In this case, the jury heard conflicting testimony as to the events immediately preceding and during the beating of Burnett. Nelson admitted to shooting two rounds in the grass and once in the air to stop the fighting in the street. Other witnesses testified that Nelson fired several rounds, and the physical evidence substantiated their testimony that he fired multiple rounds into the air. The State's witnesses also testified that Burnett was unarmed, and there was no physical evidence that he had a weapon. Defendant's testimony that he thought Burnett had a gun was unbelievable.

The State's witnesses further testified that after Burnett fell to the ground and the shooting stopped defendant continued to strike Burnett's head and body. The pathologist's testimony of Burnett's injuries substantiated the State's evidence that the unarmed victim was bludgeoned repeatedly. At some point, defendant swung the bat with sufficient force to break it and fracture Burnett's skull. Based on this evidence, the jury was entitled to find beyond a reasonable doubt that defendant's belief that he needed the kind and amount of force he used to defend himself was unreasonable.

B. Recklessness

In the alternative, defendant argues that he committed only involuntary manslaughter because he acted recklessly. The jury was instructed on recklessness and involuntary manslaughter, as well as first and second degree murder. By its verdict, the jury rejected the mitigating defense to reduce the killing to involuntary manslaughter and found that defendant's actions were intentional, not merely reckless. The evidence supports the jury's verdict. See People v. Maldonado, 240 Ill. App. 3d 470, 608 N.E.2d 499 (1992). Accordingly, we affirm defendant's second degree murder conviction.


Finally, although defendant has not raised the issue in this appeal, we note that the written sentencing order erroneously indicates that three-year sentences were imposed for each of defendant's Class 2, 3 and 4 offenses. At the close of the sentencing hearing, the court orally imposed minimum terms of three, two and one year for these offenses. See 730 ILCS 5/5--8--1(a)(5),(6),(7) (West 1996). The court's oral pronouncement of sentence controls over the written order.

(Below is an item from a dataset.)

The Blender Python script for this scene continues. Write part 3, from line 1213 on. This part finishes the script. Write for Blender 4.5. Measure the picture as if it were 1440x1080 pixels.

People v. Smith, 242 Ill. App. 3d 399, 609 N.E.2d 1004 (1993). Accordingly, we hereby correct the mittimus by ordering that defendant's sentence for Class 4 mob action is one year, to be served concurrently with his three- and six-year sentences for armed violence and second degree murder, respectively. See People v. Guajardo, 262 Ill. App. 3d 747, 636 N.E.2d 863 (1994) (noting that sentencing order may be corrected by reviewing court if there is no other reason for remand).


The defendant's conviction and sentence for aggravated battery are vacated, and his sentencing order for mob action is corrected. In all other respects, we affirm the judgment of the circuit court of McDonough County.

Affirmed in part; vacated in part.

HOMER, P.J., and HOLDRIDGE, J., concur.